Takoradi Port Rehabilitation & Expansion
Sector: Ports & Logistics
Subsector: Sea Ports
Location: Ghana
Value: Concept
Stage: TBD
Project Sponsor: Ghana Ports & Harbours Authority (GPHA), Ghana Ministry of Finance
Project Presenter: Magdalene Apenteng, Director of Public Investment, Ghana Ministry of Finance

The Port of Takoradi is Ghana's second deep-water port. It is located in the twin cities of Sekondi-Takoradi and serves as the main point of export for Ghana. The port handles less than 35% Ghana's seaborne traffic and 62% of national exports, and has increased in importance since the discovery of oil in 2007. It is now the main supply port for offshore oil production and exploration operations. Takoradi Port has not been expanded over the last half century, and is currently experiencing major management challenges due to increased oil and gas development. The Port Authority and government of Ghana intend to expand the Port’s infrastructure and facilities through a variety of PPP viable opportunities. It is envisaged that private firms will be responsible for designing, financing, rehabilitating, developing and/or operating identified Business Units to prescribed standards. The object of the project is to expand the Port’s infrastructure by building new bulk un/loading facilities, facilities to support oil exploration and development, container terminals, and throughput and turnover among others. The cost of the project will be estimated during pre-feasibility and full feasibility studies.

Tanjung Priok Port Expansion
Sector: Ports & Logistics
Subsector: Sea Ports
Location: Indonesia
Value: US $2.4 billion
Stage: RFP/RFQ
Project Sponsor: Ministry of Transport, PT PELINDO II
Project Presenter: RJ Lino, CEO, PT PELINDO II

Pelindo II is undertaking a project to expand the Tanjung Priok Port by building Kalibaru Port, also known as the “New Priok Port,” seven kilometers west of Tanjung Priok.
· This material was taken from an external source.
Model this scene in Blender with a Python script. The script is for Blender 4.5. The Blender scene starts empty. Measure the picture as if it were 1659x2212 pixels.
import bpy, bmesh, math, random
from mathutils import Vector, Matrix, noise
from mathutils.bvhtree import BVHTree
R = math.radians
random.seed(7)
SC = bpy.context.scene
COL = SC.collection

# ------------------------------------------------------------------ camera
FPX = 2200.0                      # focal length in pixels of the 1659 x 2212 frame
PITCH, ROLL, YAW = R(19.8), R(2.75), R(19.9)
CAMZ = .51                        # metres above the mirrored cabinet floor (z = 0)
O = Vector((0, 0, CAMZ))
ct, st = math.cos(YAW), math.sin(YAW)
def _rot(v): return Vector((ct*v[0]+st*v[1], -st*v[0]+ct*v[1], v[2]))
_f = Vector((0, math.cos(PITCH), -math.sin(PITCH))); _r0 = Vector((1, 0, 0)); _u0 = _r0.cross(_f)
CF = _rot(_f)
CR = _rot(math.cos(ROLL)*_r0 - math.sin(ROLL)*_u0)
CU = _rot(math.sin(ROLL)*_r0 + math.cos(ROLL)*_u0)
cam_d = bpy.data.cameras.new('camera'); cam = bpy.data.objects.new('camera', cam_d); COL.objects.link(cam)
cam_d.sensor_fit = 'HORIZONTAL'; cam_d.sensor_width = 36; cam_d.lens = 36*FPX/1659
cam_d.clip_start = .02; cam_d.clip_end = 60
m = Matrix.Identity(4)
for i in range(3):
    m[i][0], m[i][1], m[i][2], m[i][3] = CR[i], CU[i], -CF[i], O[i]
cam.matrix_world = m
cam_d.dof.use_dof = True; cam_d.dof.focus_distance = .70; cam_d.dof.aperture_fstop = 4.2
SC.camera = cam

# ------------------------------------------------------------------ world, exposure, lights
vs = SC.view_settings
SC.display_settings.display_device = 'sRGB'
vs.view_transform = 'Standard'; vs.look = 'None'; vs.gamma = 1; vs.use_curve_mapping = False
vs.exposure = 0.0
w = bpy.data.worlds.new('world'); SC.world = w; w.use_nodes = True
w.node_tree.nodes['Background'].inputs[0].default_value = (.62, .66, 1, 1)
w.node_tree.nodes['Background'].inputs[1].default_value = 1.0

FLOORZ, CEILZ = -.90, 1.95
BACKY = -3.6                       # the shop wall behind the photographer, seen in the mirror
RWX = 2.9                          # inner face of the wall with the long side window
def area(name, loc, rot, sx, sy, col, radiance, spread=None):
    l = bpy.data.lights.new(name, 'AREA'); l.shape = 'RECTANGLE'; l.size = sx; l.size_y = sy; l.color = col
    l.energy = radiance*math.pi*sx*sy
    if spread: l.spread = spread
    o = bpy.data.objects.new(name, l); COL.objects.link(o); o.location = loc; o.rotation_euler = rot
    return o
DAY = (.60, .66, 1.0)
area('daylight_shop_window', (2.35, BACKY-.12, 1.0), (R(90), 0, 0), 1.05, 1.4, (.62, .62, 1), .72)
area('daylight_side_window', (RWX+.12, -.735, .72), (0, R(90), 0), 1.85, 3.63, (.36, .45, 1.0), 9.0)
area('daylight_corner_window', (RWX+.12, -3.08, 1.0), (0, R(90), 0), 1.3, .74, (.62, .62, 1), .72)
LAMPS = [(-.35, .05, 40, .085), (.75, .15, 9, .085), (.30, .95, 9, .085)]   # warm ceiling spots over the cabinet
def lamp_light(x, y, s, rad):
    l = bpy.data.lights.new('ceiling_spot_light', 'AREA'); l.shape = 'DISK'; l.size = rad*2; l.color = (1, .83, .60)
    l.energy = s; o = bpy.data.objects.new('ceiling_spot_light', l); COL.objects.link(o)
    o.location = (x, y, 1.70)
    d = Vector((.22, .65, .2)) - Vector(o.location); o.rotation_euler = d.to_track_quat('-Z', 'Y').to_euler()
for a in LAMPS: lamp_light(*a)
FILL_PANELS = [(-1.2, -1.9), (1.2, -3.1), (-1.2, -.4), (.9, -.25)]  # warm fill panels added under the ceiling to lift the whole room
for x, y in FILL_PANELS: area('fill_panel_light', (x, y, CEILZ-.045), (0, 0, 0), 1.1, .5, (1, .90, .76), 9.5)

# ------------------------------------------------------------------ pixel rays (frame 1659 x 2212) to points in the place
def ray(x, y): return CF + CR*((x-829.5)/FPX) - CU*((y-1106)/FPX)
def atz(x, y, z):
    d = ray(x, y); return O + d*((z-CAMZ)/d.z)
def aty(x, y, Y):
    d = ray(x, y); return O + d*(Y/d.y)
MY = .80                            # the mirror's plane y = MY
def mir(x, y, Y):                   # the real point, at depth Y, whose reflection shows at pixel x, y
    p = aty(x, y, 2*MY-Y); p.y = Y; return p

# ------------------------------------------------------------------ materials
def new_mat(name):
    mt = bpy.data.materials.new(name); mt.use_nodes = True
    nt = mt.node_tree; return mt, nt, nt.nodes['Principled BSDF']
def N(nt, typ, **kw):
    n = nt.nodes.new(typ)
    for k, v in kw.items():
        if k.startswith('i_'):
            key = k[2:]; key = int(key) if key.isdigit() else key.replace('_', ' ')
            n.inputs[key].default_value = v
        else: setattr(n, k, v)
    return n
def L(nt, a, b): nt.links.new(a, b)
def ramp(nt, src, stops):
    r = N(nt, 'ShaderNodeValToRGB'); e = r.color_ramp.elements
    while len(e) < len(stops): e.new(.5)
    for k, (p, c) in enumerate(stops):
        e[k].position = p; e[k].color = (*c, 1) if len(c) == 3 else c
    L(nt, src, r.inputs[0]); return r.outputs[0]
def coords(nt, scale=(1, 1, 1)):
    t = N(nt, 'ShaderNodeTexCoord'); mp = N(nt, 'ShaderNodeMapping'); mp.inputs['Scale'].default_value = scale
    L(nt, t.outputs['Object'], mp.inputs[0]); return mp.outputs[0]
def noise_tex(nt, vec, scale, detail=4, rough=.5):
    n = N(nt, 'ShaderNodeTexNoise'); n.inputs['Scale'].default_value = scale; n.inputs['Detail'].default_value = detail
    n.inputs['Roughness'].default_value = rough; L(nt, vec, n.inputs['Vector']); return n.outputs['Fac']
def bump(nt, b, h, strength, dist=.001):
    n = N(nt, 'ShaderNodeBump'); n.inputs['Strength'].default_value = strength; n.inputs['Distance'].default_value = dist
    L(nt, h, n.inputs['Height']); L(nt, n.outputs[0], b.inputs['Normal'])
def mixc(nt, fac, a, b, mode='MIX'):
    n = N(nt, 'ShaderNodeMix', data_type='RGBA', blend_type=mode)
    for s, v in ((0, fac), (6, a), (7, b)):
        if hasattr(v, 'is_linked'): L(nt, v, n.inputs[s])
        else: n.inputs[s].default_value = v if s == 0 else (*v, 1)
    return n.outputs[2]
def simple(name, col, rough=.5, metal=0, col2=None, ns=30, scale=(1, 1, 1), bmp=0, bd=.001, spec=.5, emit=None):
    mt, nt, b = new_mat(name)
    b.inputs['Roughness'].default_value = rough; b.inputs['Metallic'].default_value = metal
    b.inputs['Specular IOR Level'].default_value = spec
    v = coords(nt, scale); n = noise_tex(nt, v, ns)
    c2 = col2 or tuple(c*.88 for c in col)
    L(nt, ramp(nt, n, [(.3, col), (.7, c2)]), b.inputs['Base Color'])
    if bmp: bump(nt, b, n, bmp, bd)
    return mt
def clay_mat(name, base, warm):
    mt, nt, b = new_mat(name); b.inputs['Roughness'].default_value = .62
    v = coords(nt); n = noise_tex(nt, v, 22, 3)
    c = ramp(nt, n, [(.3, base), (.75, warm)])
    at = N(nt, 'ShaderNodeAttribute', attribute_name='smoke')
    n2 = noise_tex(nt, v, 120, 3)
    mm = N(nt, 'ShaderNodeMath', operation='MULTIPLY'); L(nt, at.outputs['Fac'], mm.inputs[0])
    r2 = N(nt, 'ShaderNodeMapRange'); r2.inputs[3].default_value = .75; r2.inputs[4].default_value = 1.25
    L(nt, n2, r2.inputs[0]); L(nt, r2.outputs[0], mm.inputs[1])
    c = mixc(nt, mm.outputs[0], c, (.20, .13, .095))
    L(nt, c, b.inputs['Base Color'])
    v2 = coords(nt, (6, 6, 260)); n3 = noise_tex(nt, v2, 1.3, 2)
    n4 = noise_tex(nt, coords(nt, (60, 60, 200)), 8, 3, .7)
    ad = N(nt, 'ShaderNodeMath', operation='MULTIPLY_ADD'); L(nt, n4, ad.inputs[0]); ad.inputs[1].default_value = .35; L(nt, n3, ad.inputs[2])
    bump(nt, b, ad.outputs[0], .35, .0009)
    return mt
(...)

The total investment needed for the two-part project is $4 billion. The first phase will cost $2.5 billion, while the second will cost $1.5 billion. Construction of the first phase is expected to be completed in 2014. The first phase will construct three container terminals with a combined capacity of 4.5 million 20-foot equivalent units (TEUs); two fuel oil terminals; and a gas terminal with a combined capacity of 9 million tons per year. The second phase is set to commence in 2018, for completion by 2022. The second phase will add four more terminals, bringing the total container handling capacity of Priok Port to 12.5 million TEUs.